We want our kids to be able to see this sort of pattern of God's love in their lives, and in the lives of others. We want them to be able to talk about it, and as a result truly know God is with them, with us: Emmanuel. We don’t want them to use false images and misunderstood dreams of a God who promises healing, when often at times all He will give them is what He gave Paul:

“But he said to me, "My grace is sufficient for you, for my power is made perfect in weakness." Therefore I will boast all the more gladly about my weaknesses, so that Christ's power may rest on me.” - 2nd Corinthians 12:9

That night I read an old post about my family I wrote a year ago. You are invited to read it here. It was written poorly, but came from a place of complete honesty, pain, and confusion. We’re still working on all of this. None of it is easy, we are not very good at it, but we’re trying.
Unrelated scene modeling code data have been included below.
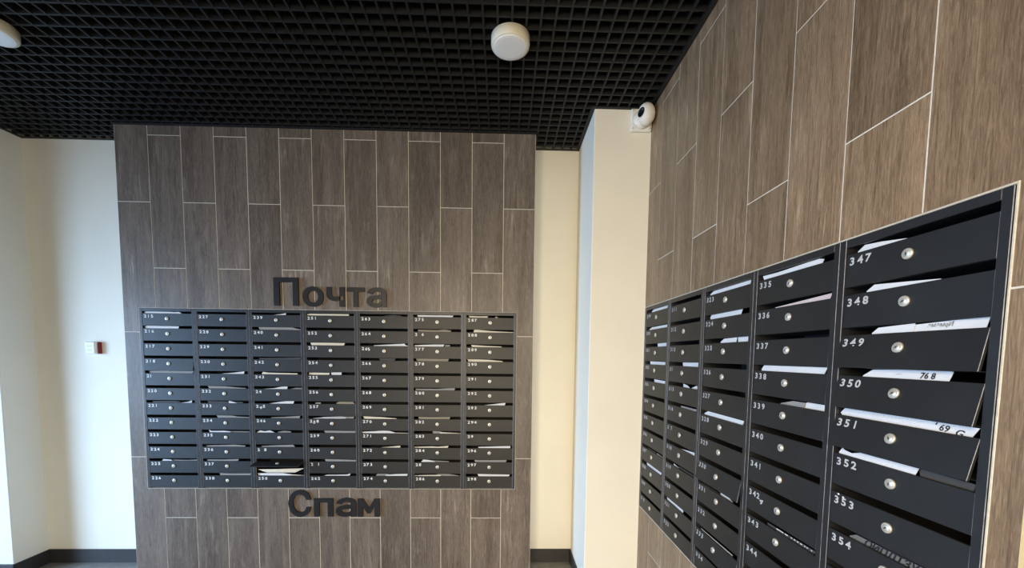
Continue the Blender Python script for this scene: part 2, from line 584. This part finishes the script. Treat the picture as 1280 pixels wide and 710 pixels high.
def lock_mesh():
    b = bmesh.new()
    lathe(b, [(0.0112, 0.0), (0.0114, -0.0026), (0.0106, -0.0044), (0.0090, -0.0050), (0.0080, -0.0044), (0.0072, -0.0056), (0.0034, -0.0062), (0.0001, -0.0063)], 16)
    for f in box(b, -0.0007, 0.0007, -0.0067, -0.0054, -0.0040, 0.0040): f.material_index = 1
    for f in box(b, -0.0018, 0.0018, -0.0066, -0.0054, -0.0010, 0.0010): f.material_index = 1
    return mesh_of('lock', b, 'chrome', 'keyhole')


LOCK = lock_mesh()


def edge_strips(fs, idx, axis):
    """paler paint on the narrow chamfers that run along one axis at the front"""
    for f in fs:
        n = f.normal
        f.normal_update()
        n = f.normal
        if n.y < -0.3 and abs(n[axis]) > 0.3 and abs(n.y) < 0.95:
            f.material_index = idx


def door_mesh():
    b = bmesh.new()          # origin at the middle of the top front edge line, hanging down
    f = box(b, 0, DX1 - DX0, 0, DT, -DH, 0, 0.0007)
    bmesh.ops.recalc_face_normals(b, faces=b.faces)
    edge_strips(f, 1, 0)
    return mesh_of('door', b, 'door', 'edge')


DOOR = door_mesh()


def housing_mesh(height, pitch, top_strip, chamfer):
    b = bmesh.new()
    e = 0.0003
    top = height - 0.0005
    for x0, x1 in ((e, DX0 - 0.0006), (DX1 + 0.0006, UW - e)):
        f = box(b, x0, x1, -0.002, DEPTH, 0.0005, top, chamfer)
        bmesh.ops.recalc_face_normals(b, faces=b.faces)
        edge_strips(f, 2, 0)
    box(b, DX0 - 0.0006, DX1 + 0.0006, -0.0019, DEPTH, height - 0.0195, top, 0.0010)
    fs = set()
    fs |= box(b, DX0 - 0.0006, DX1 + 0.0006, DEPTH - 0.002, DEPTH, 0.0005, height - 0.0195)
    for k in range(12):
        z = height - top_strip - k * pitch - DH
        fs |= box(b, DX0 - 0.0006, DX1 + 0.0006, DT + 0.003, DEPTH - 0.002, max(z, 0.0005), max(z, 0.0005) + 0.0012)
    for f in fs: f.material_index = 1
    return mesh_of('housing', b, 'frame', 'inside', 'edge')


WALLS = {
    'back': dict(n=7, first=215, org=lambda c: (CB[0] + c * (CB[1] - CB[0]) / 7, -0.0005, CB[2]), rz=0.0,
                 height=CB[3] - CB[2], pitch=0.0949, top=0.0325),
    'right': dict(n=5, first=299, org=lambda c: (XR - 0.0005, CR[0] + c * (CR[1] - CR[0]) / 5, CR[2]), rz=-math.pi / 2,
                  height=CR[3] - CR[2], pitch=0.0960, top=0.0366),
}
# missing, slipped and stray sticker digits as in the photograph
ODD = {
    219: [('2', 0, 0, 0, 0), ('1', 1, -0.004, 0, 0)],
    244: [('2', 0, 0, 0, 0), ('4', 1, 0, 0, 0)],
    245: [('2', 0, 0, 0, 0), ('4', 1, 0.001, -0.007, 0.5), ('5', 2, 0, 0, 0)],
    247: [],
    248: [('2', 0, 0, 0, 0), ('8', 2, 0, 0, 0)],
    249: [],
    258: [('2', 0, 0, 0, 0), ('5', 1, 0, -0.006, 0.2), ('8', 2, 0, 0, 0)],
    261: [('2', 0, 0, 0, 0), ('1', 2, 0, 0, 0)],
    265: [('2', 0, 0, 0, 0), ('6', 1, 0, -0.002, 0.1), ('5', 2, -0.005, -0.004, -0.3)],
    276: [('2', 0, 0, 0, 0), ('6', 2, 0, 0, 0)],
    285: [('2', 0, 0, 0, 0), ('8', 1, 0, 0, 0)],
    295: [('2', 0, 0, 0, 0), ('9', 1, 0, 0, 0)],
    310: [('3', 0, 0, 0, 0), ('0', 2, -0.004, 0, 0)],
    314: [('3', 0, 0, 0, 0), ('1', 1, 0, 0, 0)],
    317: [('3', 0, 0, 0, 0), ('7', 2, -0.003, 0, 0)],
    342: [('3', 0, 0, 0, 0), ('4', 1, 0, 0, 0), ('2', 2, -0.002, -0.001, 0), ('4', 3, -0.006, -0.013, 0.6)],
}
TILT = {218: -0.10, 249: -1.42, 330: -0.17, 333: -0.12, 349: -0.20, 350: -0.22, 351: -0.24, 287: 0.0}
POS = ['leftmost', 'second from the left', 'third from the left', 'fourth from the left', 'fifth from the left', 'sixth from the left', 'rightmost']
ORD = ['first', 'second', 'third', 'fourth', 'fifth']
HOUSE = {w: housing_mesh(d['height'], d['pitch'], d['top'], 0.0019 if w == 'back' else 0.0009) for w, d in WALLS.items()}

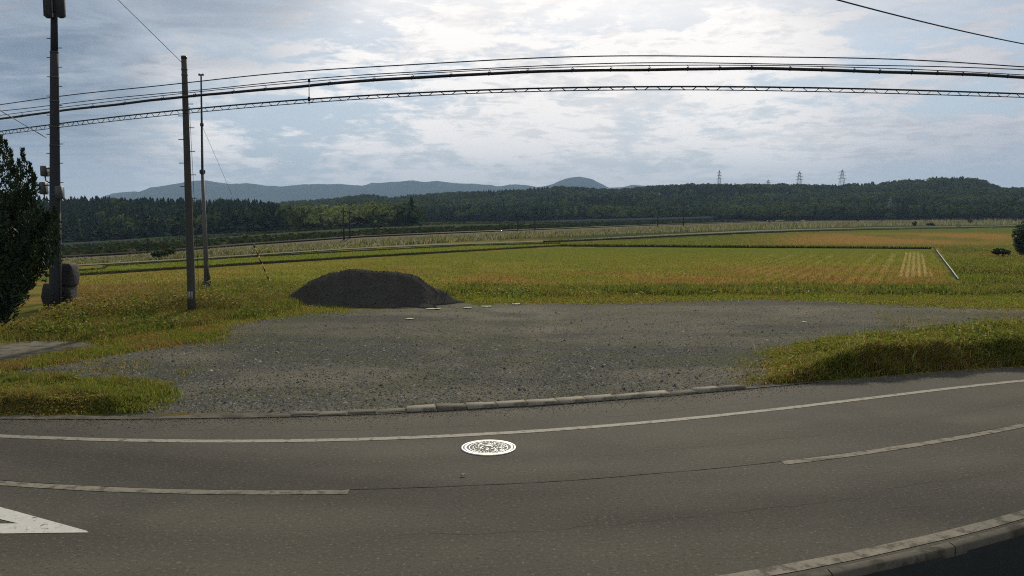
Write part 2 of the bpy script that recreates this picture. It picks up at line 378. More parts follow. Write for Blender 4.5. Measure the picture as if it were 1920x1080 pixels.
def colour_ground(px, py, x, y):
    n1 = fbm(x*.35, y*.35); n2 = fbm(x*1.4+9, y*1.4); n3 = fbm(x*.09+3, y*.05, 3); n4 = fbm(x*5, y*5, 2)
    c = np.zeros(px.shape+(3,))
    L_ = lambda a, b, t: a*(1-t[..., None])+b*t[..., None]
    green = np.array([.07, .085, .020]); dkgreen = np.array([.060, .080, .024]); dry = np.array([.18, .115, .04]); yel = np.array([.14, .125, .03]); earth = np.array([.07, .055, .032])
    base = L_(green*np.ones_like(c), yel, np.clip(ss(.35, .65, n2), 0, 1))
    base = L_(base, dry, ss(.50, .68, n1)*.8)
    # left verge: rusty dry grass
    wl = ss(560, 250, px)*ss(720, 620, py)*ss(530, 560, py)
    base = L_(base, dry, wl*ss(.3, .6, n2)*.8)
    rr_ = np.hypot(x, y); base = L_(base, np.array([.045, .055, .028]), ss(95, 130, rr_))
    # foreground edge soil
    base = L_(base, earth, ss(700, 770, py)*.6)
    return base, dict(n1=n1, n2=n2, n3=n3, n4=n4, L=L_, green=green, dk=dkgreen, dry=dry, yel=yel, earth=earth)
cx = (PX[:-1, :-1]+PX[1:, 1:])/2; cy = (PY[:-1, :-1]+PY[1:, 1:])/2
mx = (GX[:-1, :-1]+GX[1:, 1:])/2; my = (GY[:-1, :-1]+GY[1:, 1:])/2; fr = my > 2
jx = cx+26*(fbm(mx*1.1, my*1.1)-.5)+8*(vn(mx*6, my*6)-.5); jy = cy+10*(fbm(mx*1.3+40, my*1.1)-.5)*np.clip((cy-520)/60, 0.0, 1.6)
reg = np.zeros(cx.shape, int)
reg[fr & inpoly(jx, jy, LOT)] = 1
reg[fr & (reg == 0) & inpoly(cx, cy, MAIN)] = 2
reg[fr & (reg == 0) & inpoly(cx, cy, STRIP)] = 3
reg[fr & (reg == 0) & inpoly(cx, cy, FARF)] = 4
nr, nc = GX.shape
idx = np.arange(nr*nc).reshape(nr, nc)
quads = np.stack([idx[:-1, :-1], idx[:-1, 1:], idx[1:, 1:], idx[1:, :-1]], -1)[..., ::-1]
base, K = colour_ground(PX, PY, GX, GY)
L_ = K['L']
def sheet(name, r, cols, m, label=None):
    q = quads[reg == r].reshape(-1, 4)
    u, inv = np.unique(q.ravel(), return_inverse=True)
    v = np.stack([GX.ravel()[u], GY.ravel()[u], GZ.ravel()[u]], 1)
    o = mk(name, v, inv.reshape(-1, 4), m, None, cols.reshape(-1, 3)[u], True, 'structure')
    if label: o['label'] = label
    return o
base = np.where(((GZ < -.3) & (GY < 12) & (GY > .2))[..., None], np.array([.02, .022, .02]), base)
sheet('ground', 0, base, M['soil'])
# gravel: bluish grey, dusty wheel tracks, some moss tint
gcol = np.ones_like(base)*np.array([.088, .081, .058])
gcol = L_(gcol, np.array([.125, .112, .080]), ss(.42, .66, K['n1'])*.9)
gcol = L_(gcol, np.array([.040, .042, .036]), ss(.45, .62, fbm(GX*.25+50, GY*.5))*.8)
trk = np.exp(-((GX+1.9-.12*(GY-12))/.45)**2)+np.exp(-((GX+.3-.12*(GY-12))/.4)**2); gcol = L_(gcol, np.array([.135, .118, .08]), np.clip(trk, 0, 1)*.5*ss(.3, .6, K['n2'])*ss(27, 18, GY))
moss = ss(.5, .66, fbm(GX*.7+90, GY*1.6)); gcol = L_(gcol, np.array([.055, .062, .022]), moss*.55)
gcol = L_(gcol, np.array([.10, .09, .035]), ss(.45, .7, K['n2'])*ss(480, 200, PX)*.8)
sheet('gravel_lot', 1, gcol, M['gravel'])
# main field
olive = np.array([.135, .125, .024]); gr = np.array([.100, .118, .024]); rust = np.array([.19, .10, .034]); straw = np.array([.30, .235, .09])
fc = np.ones_like(base)*olive
fc = L_(fc, gr, np.clip(ss(500, 465, PY)*.75+ss(.5, .7, K['n3'])*.4, 0, 1))
pat = ss(.42, .62, fbm(GX*.16+8, GY*.10+3))*ss(492, 512, PY)*ss(545, 530, PY)*np.where(PX > 500, 1, .35)
fc = L_(fc, rust, pat*.85)
fc = L_(fc, np.array([.24, .18, .05]), ss(.4, .7, K['n1'])*.4*ss(480, 500, PY))
# rows running away from the camera at 25.8 deg
ux, uy = math.sin(math.radians(25.8)), math.cos(math.radians(25.8))
v_ = GX*uy-GY*ux; u_ = GX*ux+GY*uy
ROW0 = [(1690, 517), (1700, 474), (1728, 474), (1752, 517)]
inrow = ss(1395, 1440, PX)*ss(1760, 1740, PX)*ss(470, 476, PY)*ss(522, 516, PY)*ss(540, 470, PY+0*PX+(1700-PX)*.05)
rows = ss(.62, .9, np.abs(((v_/1.45) % 1)*2-1))*inrow
fc = L_(fc, straw, rows*.45*ss(.35, .6, fbm(GX*.5, GY*.2)))
strong = inpoly(PX, PY, [(1683, 519), (1697, 473), (1727, 473), (1750, 519)])
rows2 = ss(.3, .7, np.abs(((v_/.29) % 1)*2-1))*strong
fc = L_(fc, straw, rows2*.8)
sheet('rice_field', 2, fc, M['field'])
fc2 = np.ones_like(base)*np.array([.10, .125, .020]); fc2 = L_(fc2, np.array([.2, .18, .05]), ss(.5, .7, K['n1'])*.4)
sheet('green_paddy', 3, fc2, M['field'])
fc3 = np.ones_like(base)*np.array([.085, .10, .024])
fc3 = L_(fc3, np.array([.20, .12, .04]), ss(1300, 1560, PX+(PY-450)*6)*ss(434, 440, PY)*ss(460, 456, PY)*np.clip(ss(.3, .5, fbm(GX*.1, GY*.04)), .2, 1))
sheet('far_paddy', 4, fc3, M['field'])

# ------------------------------------------------------------------ road
XS = np.linspace(-34, 34, 280)
def ribbon(name, y0, y1, z, m, x=XS, kind='structure', z1=None, parent=None, smooth=False):
    x = np.asarray(x, float); a = np.stack([x, y0(x), np.full_like(x, z)], 1); b = np.stack([x, y1(x), np.full_like(x, z if z1 is None else z1)], 1)
    n = len(x); v = np.concatenate([a, b]); i = np.arange(n-1)
    return mk(name, v, np.stack([i, i+1, n+i+1, n+i], 1), m, parent, None, smooth, kind)
def road():
    ns = 90; ts = np.linspace(0, 1, ns); X, Tt = np.meshgrid(XS, ts, indexing='ij'); y0, y1 = Ykerb(X), Yedge(X); Y = y0*(1-Tt)+y1*Tt
    mid = Y-Ymid(X); base_ = np.array([.060, .055, .043])
    tr = sum(np.exp(-((mid-a)/.28)**2) for a in (-1.75, -.65, .55, 1.45))            # tyre-polished tracks
    k = 1+.16*tr*ss(.3, .6, fbm(X*.3, Y*2))-.12*np.exp(-((mid-1.0)/.2)**2)-.12*np.exp(-((mid+1.2)/.2)**2)+.28*(fbm(X*.5+30, Y*1.2)-.5)
    edge = ss(.8, .05, Yedge(X)-Y)*ss(.3, .6, fbm(X*1.2, Y*3+9))                        # dusty outer edge
    c = base_*k[..., None]; c = c*(1-edge[..., None]*.5)+np.array([.095, .083, .058])*edge[..., None]*.5
    patch = ((X > 3.4) & (X < 5.3) & (mid > -1.9) & (mid < -.9))
    i = np.arange(X.size).reshape(X.shape); q = np.stack([i[:-1, :-1], i[1:, :-1], i[1:, 1:], i[:-1, 1:]], -1).reshape(-1, 4)
    mk('road', np.stack([X, Y, 0*X], -1).reshape(-1, 3), q, M['road'], None, c.reshape(-1, 3), False, 'structure')
road()
wob = lambda x, a=.008: a*(vn(x*4, x*0)-.5)
ribbon('edge_line_marking', lambda x: Yfar(x)-.065+wob(x), lambda x: Yfar(x)+.065+wob(x+9), .004, M['paint'], x=np.linspace(-34, 34, 900))
ribbon('near_edge_line_marking', lambda x: Ynear(x)-.07+wob(x), lambda x: Ynear(x)+.075+wob(x+9), .004, M['paint_dull'], x=np.linspace(-34, 34, 900))
xe = flat(652, 925)[0]; xf = flat(1470, 870)[0]
ribbon('centre_line_marking', lambda x: Ymid(x)-.065+wob(x), lambda x: Ymid(x)+.065+wob(x+9), .004, M['paint_dull'], x=np.linspace(xe-5.4, xe, 160))
ribbon('centre_line_marking', lambda x: Ymid(x)-.065+wob(x), lambda x: Ymid(x)+.065+wob(x+9), .004, M['paint_dull'], x=np.linspace(xf, xf+5.4, 160))
ribbon('road_seam', lambda x: Ymid(x)+.075+.02*(vn(x*3, x*0+4)-.5), lambda x: Ymid(x)+.085+.02*(vn(x*3, x*0+4)-.5)+.012*vn(x*9, x*0), .0045, M['crack'], x=np.linspace(-9, 10, 900))
for nm, yc_, w_, x0_, x1_, sd in (('crack', lambda x: Yfar(x)+.5, .006, -5.5, 3.8, 3), ('crack', lambda x: Ymid(x)-1.2, .005, -1.0, 6.5, 9), ('crack', lambda x: Ymid(x)+.9, .004, 1.0, 7.5, 15)):
    ribbon('road_crack', lambda x, f=yc_, s_=sd: f(x)+.22*(fbm(x*1.5+s_, x*0+s_)-.5)+.03*(vn(x*14, x*0+s_)-.5), lambda x, f=yc_, s_=sd, w=w_: f(x)+.22*(fbm(x*1.5+s_, x*0+s_)-.5)+.03*(vn(x*14, x*0+s_)-.5)+w*(.2+vn(x*5, x*0+2*s_)), .0035, M['crack'], x=np.linspace(x0_, x1_, 700))
def grit(n):
    x = rng.uniform(-8, 9, n); off = rng.exponential(.16, n); y = Yedge(x)-off; z = np.full(n, .002); p = np.stack([x, y, z], 1)
    s = rng.uniform(.003, .010, n); oc = np.array([(1, 0, 0), (-1, 0, 0), (0, 1, 0), (0, -1, 0), (0, 0, .9)]); of = np.array([(0, 2, 4), (2, 1, 4), (1, 3, 4), (3, 0, 4)])
    vv = p[:, None]+oc[None]*s[:, None, None]*rng.uniform(.6, 1.4, (n, 5, 1)); ff = (of[None]+(np.arange(n)*5)[:, None, None]).reshape(-1, 3)
    g = rng.uniform(.05, .22, n); mk('grit', vv.reshape(-1, 3), ff, M['gravel'], None, np.repeat(np.stack([g, g*.95, g*.8], 1), 5, 0), kind='stuff')['label'] = 'loose grit washed along the far edge of the road'
grit(9000)
# gutter strip of worn concrete along the far edge
ribbon('gutter', lambda x: Yedge(x)-.02+.03*(vn(x*2, x*0)-.5), lambda x: Yedge(x)+.16+.12*(vn(x*3, x*0+7)-.5), .012, M['conc_dark'], x=np.linspace(-22, 5.2, 300))
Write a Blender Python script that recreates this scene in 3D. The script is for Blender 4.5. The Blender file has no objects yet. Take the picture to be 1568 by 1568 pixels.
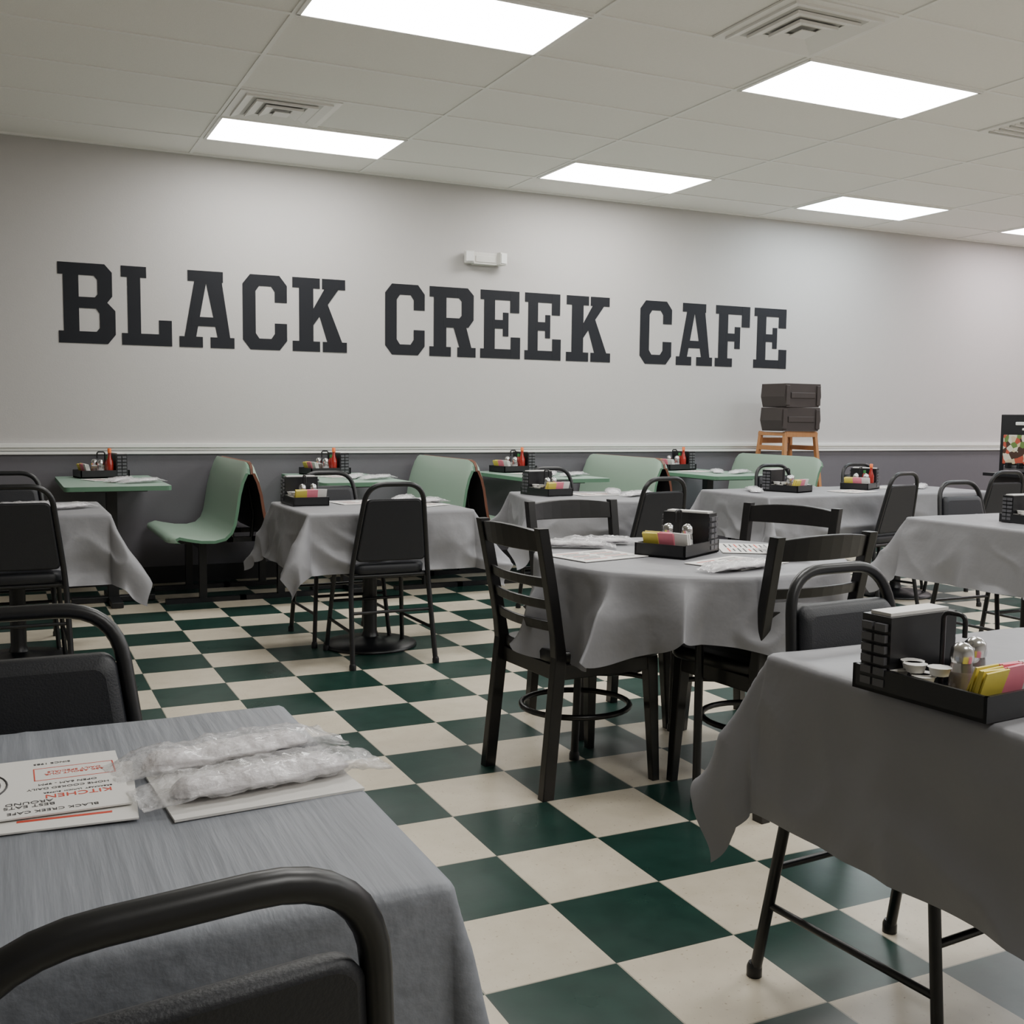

Your prayers for our family are welcome.

Comments

Yeah I'm really glad that we did that with them.

There is something about kids at that age that is so enlightening. Especially when you hear them talk about, well, issues that unfortunately a lot of kids face now a days. At least they know they have parents that are allowing them to explore the tough issues in their lives for the purpose of supporting and loving. If only our parents had wanted to be just as enlightened by our "TOUGH" issues, where would we be?

Love you Sam

What a beautiful family you have, Sam and Tiera. It surely is a picture of God's creative and redemptive work in the world, moving over the face of the chaos and bringing forth something amazingly good. I know it's a struggle but what a cool thing to be part of. Plus your kids are just so dang cute!